Since when is oil splashed up to the cam bearings. I thought it was pumped up, at least it is on my cars. The only splashing going on is inside my 5 hp Briggs.
 
Hey, c'mon Johnny - we're talking about the hallowed enterprise of "Clifford Performance", here. (They specialize in high performance six cylinders.
wink.gif
) Oil pumps? D'ey don' need no sting-keeng oil pomps...
 
I have been told to to run higher levels of zinc and phos. because of the flat tappet design. I'm also adding a higher lift cam and stronger valve springs.

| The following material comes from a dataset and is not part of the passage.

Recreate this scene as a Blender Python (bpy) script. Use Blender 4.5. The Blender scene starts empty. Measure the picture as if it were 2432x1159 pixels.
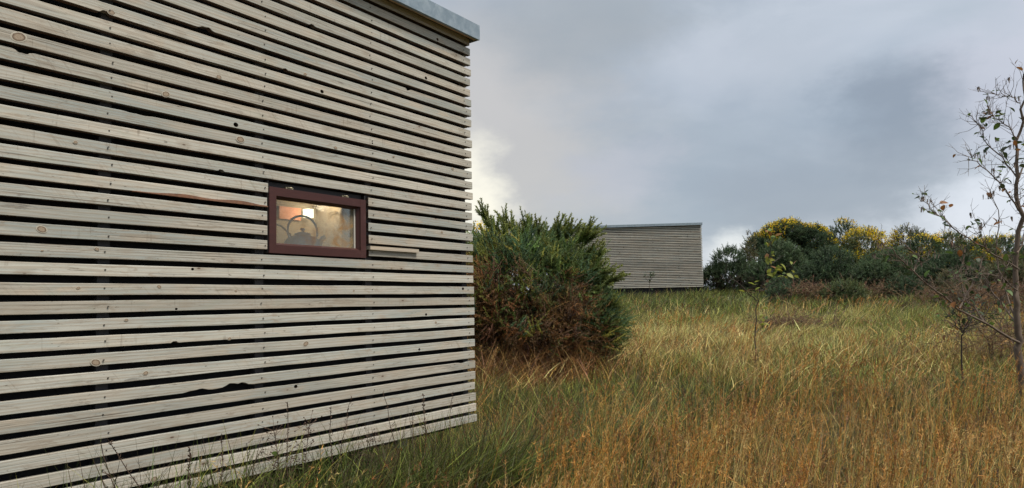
import bpy, math, random
import numpy as np
from mathutils import Matrix, Vector, Euler

S = bpy.context.scene
COL = S.collection
PI = math.pi
R = math.radians

# ------------------------------------------------------------------ camera
EYE = 1.10
FPX, W, H = 1720.0, 2432.0, 1159.0
PITCH, ROLL, SHIFT = 3.33, -1.10, 38.0
cam_d = bpy.data.cameras.new('camera')
cam = bpy.data.objects.new('camera', cam_d)
COL.objects.link(cam)
S.camera = cam
cam_d.sensor_fit = 'HORIZONTAL'
cam_d.sensor_width = 36.0
cam_d.lens = FPX / W * 36.0
cam_d.shift_y = SHIFT / W
cam_d.clip_start, cam_d.clip_end = 0.05, 3000
CAM_R = (Matrix.Rotation(R(90 + PITCH), 3, 'X') @ Matrix.Rotation(R(ROLL), 3, 'Z'))
cam.matrix_world = Matrix.Translation((0, 0, EYE)) @ CAM_R.to_4x4()

# ------------------------------------------------------------------ sun, exposure
SUN_EL, SUN_AZ = 57.0, 122.0          # azimuth clockwise from +Y
sd = bpy.data.lights.new('sun', 'SUN')
sd.energy, sd.angle, sd.color = 1.5, R(20), (1.0, 0.95, 0.86)
sun = bpy.data.objects.new('sun', sd)
COL.objects.link(sun)
sv = Vector((math.sin(R(SUN_AZ)) * math.cos(R(SUN_EL)), math.cos(R(SUN_AZ)) * math.cos(R(SUN_EL)), math.sin(R(SUN_EL))))
sun.rotation_euler = sv.to_track_quat('Z', 'Y').to_euler()
S.view_settings.view_transform = 'Standard'
S.view_settings.look = 'None'
S.view_settings.exposure = 1.45
S.view_settings.gamma = 1.0
S.view_settings.use_curve_mapping = False


# ------------------------------------------------------------------ node helper
class NT:
    def __init__(s, tree):
        s.t = tree; s.n = tree.nodes; s.l = tree.links

    def add(s, kind, ins=None, **props):
        nd = s.n.new(kind)
        for k, v in props.items():
            setattr(nd, k, v)
        for k, v in (ins or {}).items():
            s.put(nd.inputs[k], v)
        return nd

    def put(s, sock, v):
        if isinstance(v, bpy.types.NodeSocket):
            s.l.new(v, sock)
        else:
            if isinstance(v, (tuple, list)) and sock.type == 'RGBA' and len(v) == 3:
                v = (*v, 1)
            sock.default_value = v

    def m(s, op, a, b=0.0, c=0.0, clamp=False):
        nd = s.add('ShaderNodeMath', {0: a, 1: b, 2: c}, operation=op, use_clamp=clamp)
        return nd.outputs[0]

    def v(s, op, a, b=(0, 0, 0), out=0):
        nd = s.add('ShaderNodeVectorMath', {0: a, 1: b}, operation=op)
        return nd.outputs[out]

    def mix(s, f, a, b, blend='MIX'):
        nd = s.add('ShaderNodeMix', {0: f, 6: a, 7: b}, data_type='RGBA', blend_type=blend)
        return nd.outputs[2]

    def mr(s, v, a, b, c=0.0, d=1.0, smooth=True):
        nd = s.add('ShaderNodeMapRange', {0: v, 1: a, 2: b, 3: c, 4: d}, interpolation_type='SMOOTHSTEP' if smooth else 'LINEAR')
        return nd.outputs[0]

    def noise(s, vec, scale, detail=4, rough=0.55, dist=0.0):
        return s.add('ShaderNodeTexNoise', {'Vector': vec, 'Scale': scale, 'Detail': detail, 'Roughness': rough, 'Distortion': dist}).outputs[0]


def srgb(r, g, b):
    f = lambda c: c / 255 / 12.92 if c / 255 <= .04045 else ((c / 255 + .055) / 1.055) ** 2.4
    return (f(r), f(g), f(b))


# ------------------------------------------------------------------ sky
wd = bpy.data.worlds.new('World')
S.world = wd
wd.use_nodes = True
N = NT(wd.node_tree)
N.n.clear()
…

Shell Rotella T 5w40 seems too thick for a nice tight engine, but it does have good stuff in it for the price.

What other specific oils have high levels of zinc and phos?
 
If you can find one of the Xw30 diesel oils, that would be a good choice in a 30wt.

Amsoil, Redline and other boutique oils also have very high additives in 0w30/5w30
 
lyco5555 wrote: "old wives tales linger greatly on this site."

I believe the opposite is true: new members bring the beliefs that most of us have prior to looking at trended data apart from all the marketing hype and "what my mechanic said" stuff. In time, those old wives tales die off, leading to a person who's more informed on oil than most others.

I wish that I had all this BITOG knowledge back when I worked Ford parts. I could have given better advice to customers.
 
What about these I found in the virgin oil samples?

Chevron 300 10w30 -89 Mo/1141 P/ 1254 Zn

Cenex superlube TMS 10w30 -1094 P/1182 Zn

Valvoline MaxLife 5w30 -255 Mo/ 821 P/924 Zn

Mobil 1 EP 5w30 - 84 Mo/ 955 P/ 1070 Zn

How important is Mo? Some have it and some don't.

Should I run dino oil for the first few oil changes while the engine breaks in, then switch to synthetic?